OK, so the naive approach didn't work -- I wanted aa.my_property to be
"I was set by AA's method".
So, the next thought was to change A's my_property assignment:
>>> class A(object):
... def __init__(self): pass
... def prop_set(self): return "I was set by A's method"
... my_property = property(self.prop_set)
...
Traceback (most recent call last):
...
NameError: name 'self' is not defined
OK, that worked less well, still :-)
I can get what I want this way:
>>> class A(object):
... def __init__(self): pass
... def prop_set(self): return "I was set by A's method"
... my_property = property(prop_set)
...
>>> class AA(A):
... def __init__(self): pass
... def prop_set(self): return "I was set by AA's method"
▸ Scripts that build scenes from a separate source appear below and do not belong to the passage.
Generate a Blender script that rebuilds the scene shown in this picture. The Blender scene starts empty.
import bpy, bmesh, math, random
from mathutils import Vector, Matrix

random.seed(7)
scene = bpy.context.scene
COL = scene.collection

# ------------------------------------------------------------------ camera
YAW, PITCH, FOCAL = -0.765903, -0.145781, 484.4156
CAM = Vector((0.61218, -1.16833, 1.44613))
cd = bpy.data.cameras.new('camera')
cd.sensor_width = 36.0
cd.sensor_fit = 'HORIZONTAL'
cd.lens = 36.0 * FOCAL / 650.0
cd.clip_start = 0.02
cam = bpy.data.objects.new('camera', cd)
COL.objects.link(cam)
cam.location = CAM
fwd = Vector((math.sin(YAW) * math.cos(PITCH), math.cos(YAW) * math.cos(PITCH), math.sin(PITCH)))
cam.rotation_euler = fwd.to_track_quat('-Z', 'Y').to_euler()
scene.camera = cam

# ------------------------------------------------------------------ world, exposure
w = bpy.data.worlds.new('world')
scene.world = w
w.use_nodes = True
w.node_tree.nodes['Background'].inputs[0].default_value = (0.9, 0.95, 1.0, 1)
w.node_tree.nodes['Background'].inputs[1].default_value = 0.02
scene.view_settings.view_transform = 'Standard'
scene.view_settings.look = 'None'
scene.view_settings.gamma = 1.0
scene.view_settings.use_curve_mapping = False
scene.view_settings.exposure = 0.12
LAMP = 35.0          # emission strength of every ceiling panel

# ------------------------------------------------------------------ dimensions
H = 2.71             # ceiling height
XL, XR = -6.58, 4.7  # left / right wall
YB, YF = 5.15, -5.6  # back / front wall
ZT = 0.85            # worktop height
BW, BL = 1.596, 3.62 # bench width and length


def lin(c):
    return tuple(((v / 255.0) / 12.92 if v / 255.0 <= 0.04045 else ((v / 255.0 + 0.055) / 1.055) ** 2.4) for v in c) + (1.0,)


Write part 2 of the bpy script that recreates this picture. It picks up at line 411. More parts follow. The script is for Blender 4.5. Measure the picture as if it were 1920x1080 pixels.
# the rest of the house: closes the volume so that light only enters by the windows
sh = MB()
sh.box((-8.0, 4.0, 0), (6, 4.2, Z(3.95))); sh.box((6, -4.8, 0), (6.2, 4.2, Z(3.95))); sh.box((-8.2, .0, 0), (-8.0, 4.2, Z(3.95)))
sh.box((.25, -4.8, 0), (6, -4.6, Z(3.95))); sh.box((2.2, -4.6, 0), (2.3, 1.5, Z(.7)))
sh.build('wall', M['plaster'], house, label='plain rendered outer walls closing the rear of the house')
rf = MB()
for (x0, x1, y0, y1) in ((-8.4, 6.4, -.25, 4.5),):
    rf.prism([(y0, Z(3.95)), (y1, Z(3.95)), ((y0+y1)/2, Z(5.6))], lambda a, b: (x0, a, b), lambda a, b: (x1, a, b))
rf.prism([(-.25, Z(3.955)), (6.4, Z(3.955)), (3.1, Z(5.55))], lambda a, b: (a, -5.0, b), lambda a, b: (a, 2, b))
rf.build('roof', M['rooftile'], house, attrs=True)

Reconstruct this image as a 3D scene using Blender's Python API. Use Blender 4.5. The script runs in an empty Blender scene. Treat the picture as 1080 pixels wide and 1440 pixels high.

... my_property = property(prop_set)
...
>>> aa = AA()
>>> aa.my_property
"I was set by AA's method"
But the reduplication of the prop_set definition and the my_property
assignment line seem to go against the grain of OOP to me.
The best I have manged to date is:
>>> class B(object):
... def __init__(self): pass
... def prop_set(self): return self.property_setter()
... def property_setter(self): return "I was set by a B method"
... my_property = property(prop_set)
...
>>> class BB(B):
... def __init__(self): pass
... def property_setter(self): return "I was set by a BB method"
...
>>> b=B()
>>> b.my_property
'I was set by a B method'
>>> bb=BB()
>>> bb.my_property
'I was set by a BB method'
>>>
Is that the cleanest way available? The indirection doesn't bother me
too much, but it feels like it might have bothered Guido et. al.
enough that I worry I am missing a better approach.
Further, are my desired indicative of a misunderstanding of the role
of properties?
I'd aimed to make a separate post explaining why this matters to me
and asking for alternative solutions, but the draft I have yet to
finish is rather more dense than this post. So, I will leave off
unless respondents think it matters to the current enquiry.